▸ **Exercise task**
Begin with the first line of the material and copy each line word for word through the line that contains "m.build('mouth', 'dark_metal', t)"; the pictures are left out.

▸ **Stored records**
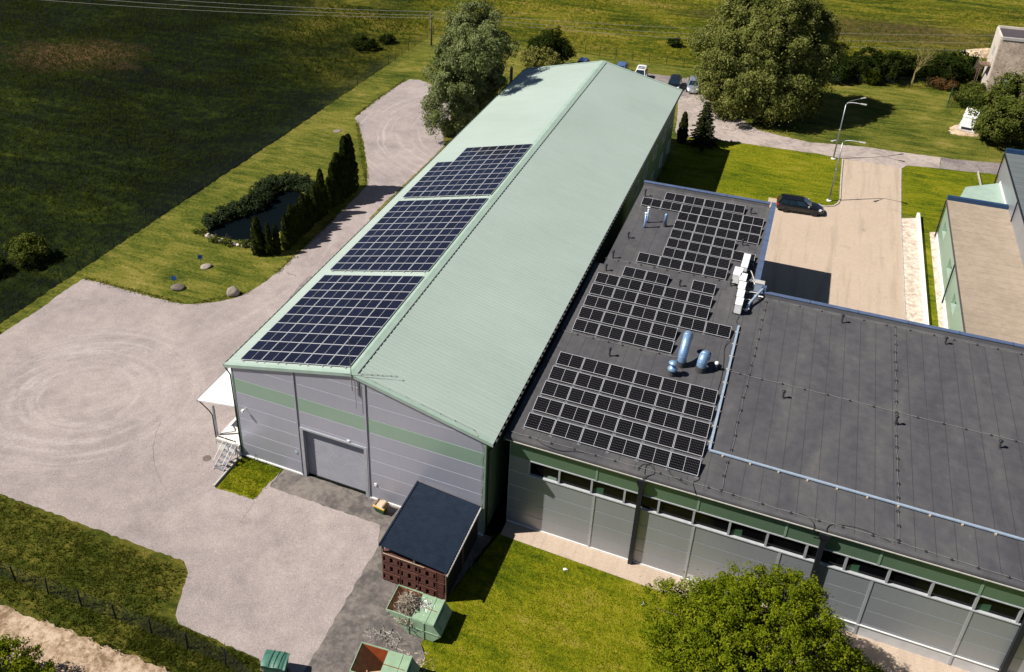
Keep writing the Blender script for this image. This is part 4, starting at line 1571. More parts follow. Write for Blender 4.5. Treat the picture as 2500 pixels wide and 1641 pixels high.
def gooseneck(label, x, y, r, pts):
    t = thing('ventilation_duct', label, 'duct', fr(x, y, 0), 0, 'large bent metal ducts on the flat roof')
    m = MB()
    m.lathe([(r * 1.12, 0), (r * 1.08, 0.45)], 0, 0, 16)
    m.build('collar', 'charcoal', t)
    # bent pipe of short welded segments
    m = MB()
    m.tube(pts, r, 18, cap=False)
    for p, q in zip(pts[1:-1], pts[2:]):
        d = (Vector(q) - Vector(p)).normalized() * 0.015
        m.tube([Vector(p) - d, Vector(p) + d], r * 1.03, 18, cap=True)
    m.build('bend', 'duct_metal', t, True)
    e, e0 = Vector(pts[-1]), Vector(pts[-2])
    d = (e - e0).normalized()
    m = MB()
    m.tube([e - d * 0.03, e + d * 0.02], r * 0.97, 18)
    m.build('mouth', 'dark_metal', t)


gooseneck('tall bent metal duct leaning back over the flat roof', 28.15, 12.85, 0.29,
          [(0, 0, 0.4), (0, 0, 0.75), (0.0, 0.10, 1.0), (0.02, 0.32, 1.28), (0.03, 0.68, 1.56), (0.04, 1.02, 1.72), (0.04, 1.30, 1.72), (0.05, 1.50, 1.56), (0.05, 1.6, 1.30)])
gooseneck('short stout bent metal duct beside the taller one', 29.46, 12.8, 0.32,
          [(0, 0, 0.4), (0, 0, 0.72), (0.02, 0.10, 0.92), (0.05, 0.28, 1.05), (0.09, 0.52, 1.02), (0.12, 0.68, 0.85), (0.13, 0.75, 0.65)])
t = thing('roof_cowl', 'mushroom shaped metal cowl in front of the tall bent duct', 'cowl', fr(27.75, 11.6, 0), 0, CG)
m = MB()
m.lathe([(0.27, 0), (0.25, 0.38)], 0, 0, 14)
m.build('sleeve', 'charcoal', t)
m = MB()
m.lathe([(0.25, 0.38), (0.30, 0.42), (0.33, 0.55), (0.20, 0.70), (0.12, 0.75), (0.10, 0.85), (0.12, 0.90), (0.30, 0.98), (0.30, 1.04), (0.10, 1.14), (0.01, 1.16)], 0, 0, 16)
m.build('hood', 'duct_metal', t, True)
t = thing('roof_cowl', 'small white topped cowl right of the stout bent duct', 'cowl', fr(30.38, 13.3, 0), 0, CG)
m = MB()
m.lathe([(0.10, 0), (0.09, 0.45)], 0, 0, 10)
m.build('pipe', 'charcoal', t)
m = MB()
m.lathe([(0.06, 0.45), (0.13, 0.50), (0.15, 0.62), (0.08, 0.70), (0.01, 0.72)], 0, 0, 12)
m.build('hood', 'white_gloss', t, True)

# row of air conditioner outdoor units
AG = 'white air conditioner units on the flat roof'
AC = [(30.62, 27.75, 1.05, 'rearmost white air conditioner unit of the row on the flat roof'),
      (30.60, 26.62, 1.05, 'second white air conditioner unit from the back of the row'),
      (30.25, 25.30, 1.25, 'large white air conditioner unit set left of the row'),
      (30.72, 24.60, 1.10, 'white air conditioner unit right of the large one'),
      (30.78, 23.35, 1.05, 'third white air conditioner unit from the front of the row'),
      (30.82, 22.20, 1.05, 'second white air conditioner unit from the front of the row'),
      (30.86, 21.05, 1.05, 'frontmost white air conditioner unit with loose cables')]
for x, y, w_, lab in AC:
    p = fr(x, y, 0)
    t = thing('air_conditioner', lab, 'air conditioner', p, R(-1.5), AG)
    d_ = 0.24 if w_ < 1.2 else 0.30
    h0, h1 = 0.14, 0.92
    m = MB()
    m.box(-d_, d_, -w_ / 2, w_ / 2, h0, h1 - 0.02)
    m.build('casing', 'white_paint', t)
    m = MB()
    m.box(-d_ - 0.012, d_ + 0.012, -w_ / 2 - 0.012, w_ / 2 + 0.012, h1 - 0.02, h1)
    m.build('top_panel', 'white_gloss', t)
    m = MB()
    pr_ = [(0.30, 0.0), (0.31, 0.02), (0.30, 0.03), (0.03, 0.03)]
    m.lathe(pr_, 0, 0, 18)
    f_ = m.build('fan_grille', 'dark_metal', t)
    f_.location = (-d_, -0.12, 0.52)
    f_.rotation_euler = (0, R(-90), 0)
    for yy in (-w_ / 2 + 0.12, w_ / 2 - 0.12):
        m = MB()
        m.box(-d_ - 0.09, d_ + 0.05, yy - 0.03, yy + 0.03, 0.0, h0 - 0.002)
        m.build('foot', 'black_rubber', t)
    m = MB()
    m.box(d_ + 0.001, d_ + 0.05, -w_ / 2 + 0.05, -w_ / 2 + 0.28, 0.22, 0.5)
    m.build('valve_cover', 'lid_grey', t)
t = thing('junction_box', 'pale blue grey pipe box straddling the parapet beside the air conditioners', 'box', fr(31.95, 24.3, 0))
m = MB()
m.box(-0.32, 0.34, -0.05, 0.42, 0.0, 0.80)
m.build('housing', 'tray_blue', t)
m = MB()
m.box(-0.35, 0.37, -0.08, 0.45, 0.80, 0.84)
m.build('lid', 'lid_grey', t)
t = thing('pipe_chute', 'slanting metal pipe chute running from parapet corner down to the units', 'duct', fr(32.2, 23.9, 0))
m = MB()
A, B = Vector((32.3, 24.0, FZ + 0.62)), Vector((31.55, 22.0, FZ + 0.30))
m = MB(fr(32.2, 23.9, 0))
m.tube([A, A.lerp(B, 0.5) + Vector((0, 0, 0.03)), B, B + Vector((-0.12, -1.0, -0.05))], 0.11, 6)
m.build('channel', 'tray_blue', t)
m = MB(fr(32.2, 23.9, 0))
m.box(32.15, 32.5, 23.85, 24.2, FZ + 0.40, FZ + 0.80)
m.build('end_box', 'blue_coping', t)
for q in (A.lerp(B, 0.4), B + Vector((-0.10, -0.8, -0.02))):
    m = MB(fr(32.2, 23.9, 0))
    m.box(q.x - 0.04, q.x + 0.04, q.y - 0.04, q.y + 0.04, FZ, q.z)
    m.build('leg', 'galvanised', t)


def curve_pts(ctrl, n=6):
    """Catmull-Rom through control points"""
    P = [Vector(c) for c in ctrl]
    P = [P[0]] + P + [P[-1]]
    out = []
    for i in range(1, len(P) - 2):
        for k in range(n):
            t = k / n
            a, b, c, d = P[i - 1], P[i], P[i + 1], P[i + 2]
            out.append(0.5 * ((2 * b) + (c - a) * t + (2 * a - 5 * b + 4 * c - d) * t * t + (3 * b - a - 3 * c + d) * t ** 3))
    out.append(P[-2])
    return out


def cable(label, ctrl, r=0.02, mat='black_rubber', group='loose cables on the flat roof', cat='cable', name='roof_cable'):
    org = tuple(ctrl[0])
    m = MB(org)
    m.tube(curve_pts(ctrl), r, 5)
    o = m.build(name, mat)
    o.location = org
    return tag(o, label, cat, group)


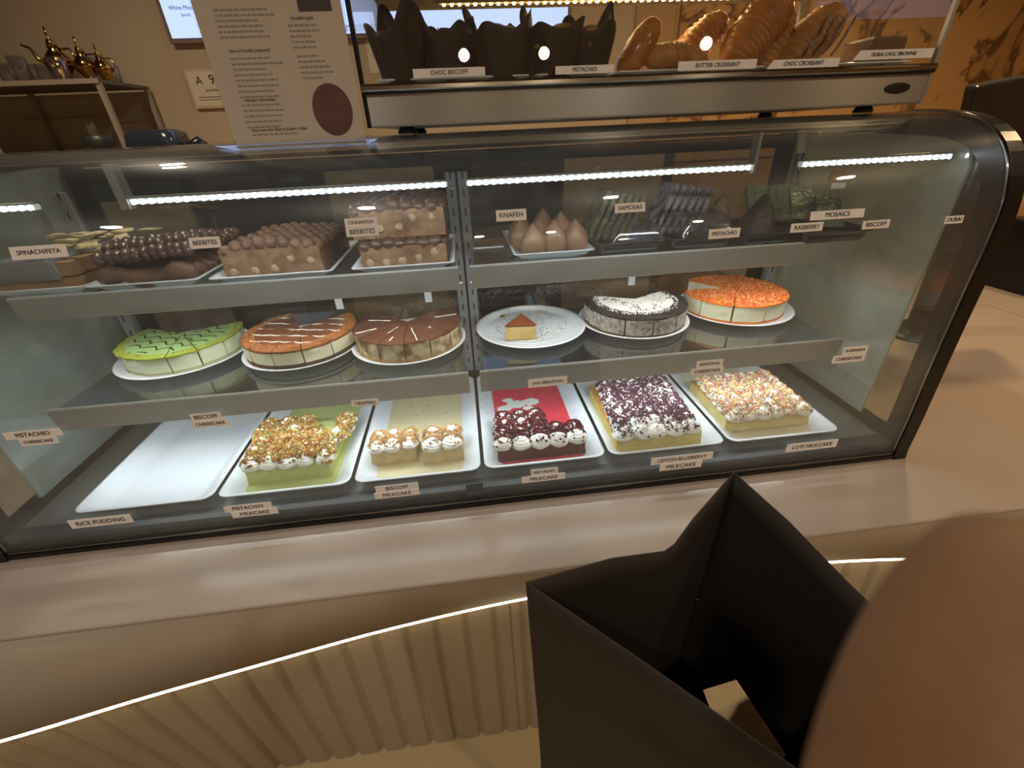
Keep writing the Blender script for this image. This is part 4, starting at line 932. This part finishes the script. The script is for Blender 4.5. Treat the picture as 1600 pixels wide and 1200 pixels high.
# white trays in the small case
for i, (x0, x1, y0, y1, lab) in enumerate([(-.115, .145, .228, .42, 'under the dark paper muffin cups at the left'), (.155, .29, .228, .42, 'under the right pair of dark muffin cups'), (.30, .575, .228, .44, 'under the golden croissants'), (.585, .865, .228, .44, 'under the chocolate croissant at the right')]):
    o = link('serving_tray', tray_mesh('t', x1-x0, y1-y0, 0, .012, inset=(.01, .01), rc=.008, floor=.003), m_white, None, True); o.location = ((x0+x1)/2, (y0+y1)/2, .762); tag(o, 'low white upper-case tray ' + lab, 'tray', 'white trays in the small upper case')
CZ = .7655
def case_label(s, px0, px1, py0, py1, lab, slant=False):
    A = at(px0, (py0+py1)/2, y=SY0-.009); B = at(px1, (py0+py1)/2, y=SY0-.009); T = at((px0+px1)/2, py0, y=SY0-.009); U = at((px0+px1)/2, py1, y=SY0-.009)
    c = Vector(((A.x+B.x)/2, SY0-.0088, (T.z+U.z)/2)); w = B.x-A.x; h = T.z-U.z; c.z = max(c.z, .757+h/2)
    t = thing('product_label', lab, 'label', c, 'printed name labels on the small upper case')
    b = BM(); v = box(b, c.x-w/2, c.x+w/2, c.y, c.y+.0009, c.z-h/2, c.z+h/2)
    if slant: v[4].co.x += h*.8; v[7].co.x += h*.8
    link('paper_strip', b, m_paperW, t)
    link('lettering', fit_text(s, w*.56, h*.52, c+Vector((0, -.0006, 0)), (1, 0, 0), (0, 0, 1)), m_ink, t)
case_label('CHOC BISCOFF', 645, 758, 106, 120, 'label under the leftmost dark muffin cups on the small case')
case_label('PISTACHIO', 868, 959, 102, 115, 'label reading PISTACHIO on the small upper case')
case_label('BUTTER CROISSANT', 1060, 1182, 94, 109, 'label reading BUTTER CROISSANT on the small upper case')
case_label('CHOC CROISSANT', 1200, 1311, 92, 106, 'label reading CHOC CROISSANT on the small upper case', True)
case_label('DUBAI CHOC BROWNIE', 1335, 1458, 77, 92, 'label at the right end of the small upper case, longest text', True)

# tulip paper muffins
m_tulip = M('dark brown tulip paper', (52, 38, 32), .65, bump=(40, .2)); m_muf = M('dark muffin crumb', (88, 52, 34), .7, var=(40, (60, 34, 22)), bump=(60, .8)); m_mufg = M('nutty golden muffin top', (186, 138, 70), .7, var=(40, (120, 84, 44)), bump=(60, .8))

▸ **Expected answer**
Keep writing the Blender script for this image. This is part 4, starting at line 1571. More parts follow. Write for Blender 4.5. Treat the picture as 2500 pixels wide and 1641 pixels high.
def gooseneck(label, x, y, r, pts):
    t = thing('ventilation_duct', label, 'duct', fr(x, y, 0), 0, 'large bent metal ducts on the flat roof')
    m = MB()
    m.lathe([(r * 1.12, 0), (r * 1.08, 0.45)], 0, 0, 16)
    m.build('collar', 'charcoal', t)
    # bent pipe of short welded segments
    m = MB()
    m.tube(pts, r, 18, cap=False)
    for p, q in zip(pts[1:-1], pts[2:]):
        d = (Vector(q) - Vector(p)).normalized() * 0.015
        m.tube([Vector(p) - d, Vector(p) + d], r * 1.03, 18, cap=True)
    m.build('bend', 'duct_metal', t, True)
    e, e0 = Vector(pts[-1]), Vector(pts[-2])
    d = (e - e0).normalized()
    m = MB()
    m.tube([e - d * 0.03, e + d * 0.02], r * 0.97, 18)
    m.build('mouth', 'dark_metal', t)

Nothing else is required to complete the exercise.